Stated problem:
Pull out each line of the records holding the string "follow".
-- start of Record excerpts --
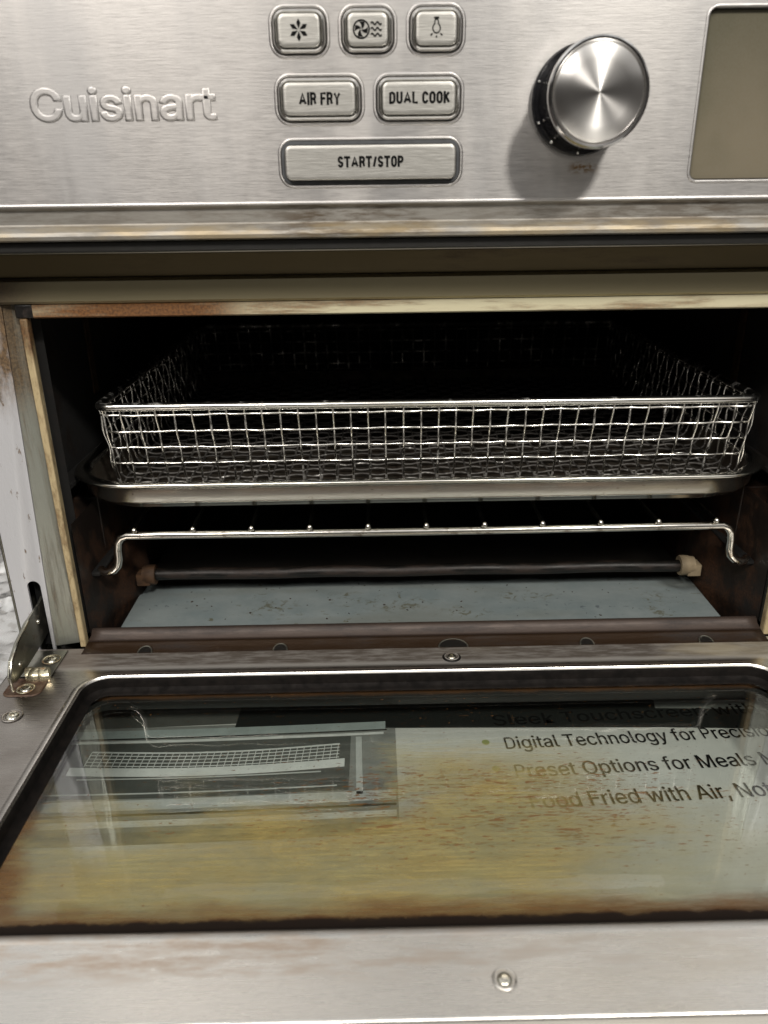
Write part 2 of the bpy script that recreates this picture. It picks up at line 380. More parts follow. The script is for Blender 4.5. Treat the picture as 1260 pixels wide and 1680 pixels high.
# ------------------------------------------------------------------ mesh kit
def box(bm, x0, x1, y0, y1, z0, z1):
    v = [bm.verts.new(p) for p in ((x0,y0,z0),(x1,y0,z0),(x1,y1,z0),(x0,y1,z0),(x0,y0,z1),(x1,y0,z1),(x1,y1,z1),(x0,y1,z1))]
    for f in ((0,3,2,1),(4,5,6,7),(0,1,5,4),(1,2,6,5),(2,3,7,6),(3,0,4,7)): bm.faces.new([v[i] for i in f])
def prism_x(bm, prof, x0, x1, nx=1, jit=None):
    rows = []
    for i in range(nx+1):
        x = x0+(x1-x0)*i/nx
        rows.append([bm.verts.new((x, y, z+(jit(x) if jit else 0))) for y, z in prof])
    n = len(prof)
    for i in range(nx):
        for j in range(n):
            k = (j+1) % n
            bm.faces.new((rows[i][j], rows[i+1][j], rows[i+1][k], rows[i][k]))
    bm.faces.new(rows[0]); bm.faces.new(rows[-1][::-1])
def sheet_x(bm, prof, x0, x1, nx=1):
    rows = []
    for i in range(nx+1):
        x = x0+(x1-x0)*i/nx
        rows.append([bm.verts.new((x, y, z)) for y, z in prof])
    for i in range(nx):
        for j in range(len(prof)-1):
            bm.faces.new((rows[i][j], rows[i+1][j], rows[i+1][j+1], rows[i][j+1]))
def tube(bm, pts, r, n=8, closed=False, cap=True):
    pts = [Vector(p) for p in pts]; N = len(pts); rings = []; prev = None
    for i, p in enumerate(pts):
        if closed: t = (pts[(i+1) % N]-pts[i-1]).normalized()
        else: t = (pts[min(i+1, N-1)]-pts[max(i-1, 0)]).normalized()
        if prev is None:
            a = Vector((0, 0, 1)) if abs(t.z) < .9 else Vector((1, 0, 0))
            u = t.cross(a).normalized()
        else:
            u = (prev-t*prev.dot(t)).normalized()
        prev = u; w = t.cross(u)
        rr_ = r(i) if callable(r) else r
        rings.append([bm.verts.new(p+(u*math.cos(2*PI*k/n)+w*math.sin(2*PI*k/n))*rr_) for k in range(n)])
    for i in range(N if closed else N-1):
        a, b = rings[i], rings[(i+1) % N]
        for k in range(n):
            bm.faces.new((a[k], a[(k+1) % n], b[(k+1) % n], b[k]))
    if cap and not closed: bm.faces.new(rings[0][::-1]); bm.faces.new(rings[-1])
def ball(bm, c, r, n=10):
    bmesh.ops.create_uvsphere(bm, u_segments=n, v_segments=max(6, n//2+1), radius=r, matrix=Matrix.Translation(c))
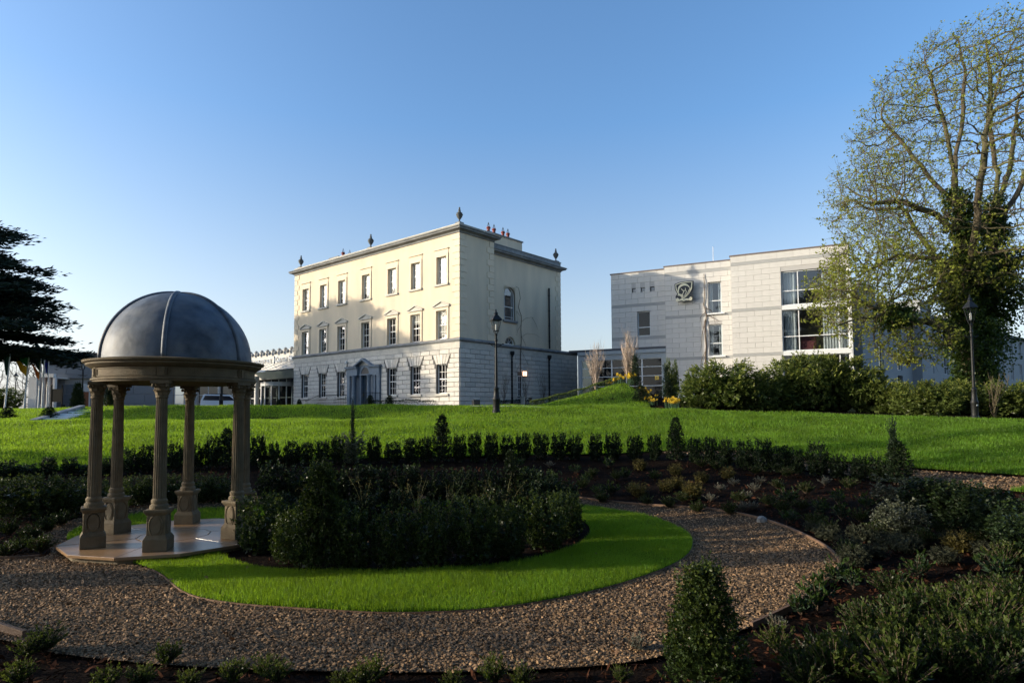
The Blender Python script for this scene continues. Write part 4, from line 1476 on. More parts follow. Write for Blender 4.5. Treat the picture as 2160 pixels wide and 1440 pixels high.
def strip(pts, w, name='emblem_line', closed=False, y=EY):
    b = MB()
    P = [np.array(p) for p in pts]
    n = len(P)
    v, f = [], []
    for k in range(n):
        a = P[(k - 1) % n] if closed or k else P[k]
        c = P[(k + 1) % n] if closed or k < n - 1 else P[k]
        t = c - a
        t = t / (np.linalg.norm(t) + 1e-9)
        nn = np.array([-t[1], t[0]])
        ww = w[k] if hasattr(w, '__len__') else w
        for s_ in (-1, 1):
            q = P[k] + nn * s_ * ww / 2
            v += [(EX + q[0], y - .035, EZ + q[1]), (EX + q[0], y + .002, EZ + q[1])]
    for k in range(n if closed else n - 1):
        j = (k + 1) % n
        A, B_ = k * 4, j * 4
        f += [(A, B_, B_ + 2, A + 2), (A + 2, B_ + 2, B_ + 3, A + 3), (A, A + 1, B_ + 1, B_)]
    b.add(v, f)
    return b.build(name, M['gold'], emb)
strip([(x * .86, z * .86 + .04) for x, z in [(-.72, .72), (-.3, .84), (.3, .88), (.74, .84), (.68, .3), (.5, -.1), (.2, -.42), (0, -.58), (-.22, -.42), (-.5, -.08), (-.68, .3)]], .075, 'border', True)
strip([(.02 + .44 * math.cos(a), .2 + .42 * math.sin(a)) for a in np.linspace(.25, 3.6, 16)], [.02 + .15 * math.sin(PI * k / 15) for k in range(16)], 'crescent')
strip([(-.2, .3), (-.06, .16), (.0, .02), (-.1, -.1), (-.02, -.5)], .05)
strip([(.12, .34), (.14, .18), (.02, .12), (-.06, .16)], .045)
strip([(.14, .18), (.2, .02), (.1, -.16), (.02, -.5)], .05)
strip([(.5, .3), (.3, -.06), (.04, -.42)], .05)
strip([(.46, -.02), (.2, -.3)], .08)
strip([(-.46, -.14), (-.2, -.2), (-.06, -.5)], .16)
strip([(-.55, -.42), (-.4, -.62), (-.2, -.55), (0, -.62), (.22, -.56), (.42, -.6), (.58, -.42)], .14, 'scroll')
for s_ in (-1, 1):
    b = MB()
    b.lathe([(.0, -.04), (.13, -.035), (.14, .0)], 12)
    o = b.build('scroll_boss', M['gold'], emb, loc=(EX + s_ * .5, EY - .002, EZ - .55))
    o.rotation_euler = (-PI / 2, 0, 0)

# ------------------------------------------------------------------ low glazed link between house and modern building
lk = thing('glazed_link', 'low blue grey link building with tall glass panes between the house and modern block', 'building', (RP.x, RP.y, 0), RRZ)
LX0, LX1, LY = -20.55, -13.06, 1.3
b = MB()
b.box(LX0 - .8, LX1, LY - .06, LY + 9, 7.3, 7.5)
b.build('roof', M['slate'], lk)
for (z0, z1, y) in ((7.02, 7.3, LY - .12), (6.58, 7.02, LY)):
    b = MB()
    b.box(LX0, LX1, y, LY + .3, z0, z1)
    b.build('fascia', M['bluepanel'], lk)
b = MB()
b.box(LX0, LX0 + .3, LY, LY + .3, 2.5, 6.58)
b.build('end_panel', M['bluepanel'], lk)
b = MB()
b.box(LX1 - .34, LX1, LY, LY + .3, 2.5, 6.58)
b.build('end_panel', M['bluepanel'], lk)
b = MB()
b.box(LX0, LX1, LY + 3.5, LY + 3.55, 2.5, 7)
b.box(LX0, LX1, LY + .3, LY + 3.5, 2.5, 2.55)
b.build('room_lining', M['dark'], lk)  # black backing painted in place of the room's shade
X = [LX0 + .3, -18.95, -17.6, -16.35, -15.05, LX1 - .34]
for i in range(len(X) - 1):
    modern_window((X[i], X[i + 1], 2.6, 6.58), LY - .06, (), (4.35, 5.16, 5.9), lk, gm='glassd', fw=.05)
for x, z in ((-13.85, 4.98), (-18.0, 4.75)):
    b = MB()
    b.box(x - .16, x + .16, LY + .05, LY + .055, z - .16, z + .16)
    o = b.build('glass_sticker', M['yellowtag'], lk)
    c = MB()
    c.lathe([(.05, 0), (.05, .004)], 12)
    q = c.build('dot', M['emblem'], o, loc=(x, LY + .046, z))
    q.rotation_euler = (PI / 2, 0, 0)

# ------------------------------------------------------------------ long rear wing far right
wg = thing('rear_wing', 'long shaded grey rendered wing with tall windows receding behind the ivy clad tree', 'building', (30.5, 56.5, 0), math.atan2(32, 40))
b = MB()
holes = []
for k in range(14):
    x = 2.2 + 4.6 * k
    for z in (9.6, 6.3, 3.3):
        holes.append((x, x + 1.25, z, z + 2.45))
wall_faces(b, 0, 68, 2.4, 12.4, holes, 0, .3)
b.add([(0, 0, 2.4), (0, 12, 2.4), (0, 12, 12.4), (0, 0, 12.4)], [(3, 2, 1, 0)])
b.build('wall', M['render'], wg)
for i, h in enumerate(holes):
    if i % 3 == 2:
        continue
    modern_window(h, 0, (), (h[2] + .9,), wg, gm='glassb', fw=.07)
b = MB()
b.box(-.3, 68, -.35, 12, 12.4, 12.75)
b.build('roof', M['slate'], wg)
for (x, w_) in ((1.0, 3.2), (15.5, 3.2), (30, 3.0)):
    b = MB()
    b.box(x, x + w_, -.9, 2.2, 2.4, 13.9)
    b.build('stair_block', M['render'], wg)
b = MB()
b.box(.5, 67, 3, 3.05, 2.5, 12.3)
b.build('room_lining', M['dark'], wg)  # black sheet gives the windows their shade behind the glass

# ------------------------------------------------------------------ entrance block left of the house
en = thing('entrance_block', 'pale entrance building with raised lettering above a glass canopy left of the house', 'building', (HP.x, HP.y, 0), HRZ)
EYP = 1.5
b = MB()
b.box(-36.5, -HL - .02, EYP, EYP + .4, 5.95, 9.02)
b.box(-36.5, -HL - .02, EYP + .4, EYP + 9, 8.6, 8.8)
b.box(-36.5, -36.1, EYP + .4, EYP + 9, 2.5, 9.02)
b.build('wall', M['panel'], en)
b = MB()
b.box(-36.5, -HL - .02, EYP + 4, EYP + 4.05, 2.5, 8.6)
b.build('room_lining', M['room'], en)
for k in range(10):
    x = -35.6 + 1.25 * k
    for dz, dy, s_ in ((.04, -.1, .2), (-.22, -.25, .24)):
        c = MB()
        c.lathe([(.0, -.2), (.14, -.14), (.2, 0), (.17, .14), (.05, .22), (0, .24)], 8, (x + (.55 if dz > 0 else 0), EYP + dy, 8.96 + dz))
        c.build('floodlight', M['render'], en)
def letters(text, x0, z0, size, parent, advance):
    x = x0
    for i, ch in enumerate(text):
        if ch == ' ':
            x += advance * .55
            continue
        big = i == 0 or text[i - 1] == ' '
        cu = bpy.data.curves.new('letter', 'FONT')
        cu.body = ch
        cu.size = size * (1.3 if big else 1.0)
        cu.extrude = .03
        cu.materials.append(M['signblue'])
        tmp = bpy.data.objects.new('letter', cu)
        o = link('letter', bpy.data.meshes.new_from_object(tmp), parent)
        bpy.data.objects.remove(tmp)
        o.location = (x, EYP - .09, z0)
        o.rotation_euler = (PI / 2, 0, 0)
        x += advance * (1.22 if big else 1.0) * (.5 if ch == 'I' else 1.0)
letters('DUNBOYNE', -35.45, 7.74, .62, en, .635)
letters('CASTLE HOTEL', -29.75, 7.74, .62, en, .42)
b = MB()
b.box(-29.98, -29.93, EYP - .1, EYP, 7.6, 8.4)
b.build('divider', M['signblue'], en)
b = MB()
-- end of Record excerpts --
Task response:
Write part 2 of the bpy script that recreates this picture. It picks up at line 380. More parts follow. The script is for Blender 4.5. Treat the picture as 1260 pixels wide and 1680 pixels high.
The Blender Python script for this scene continues. Write part 4, from line 1476 on. More parts follow. Write for Blender 4.5. Treat the picture as 2160 pixels wide and 1440 pixels high.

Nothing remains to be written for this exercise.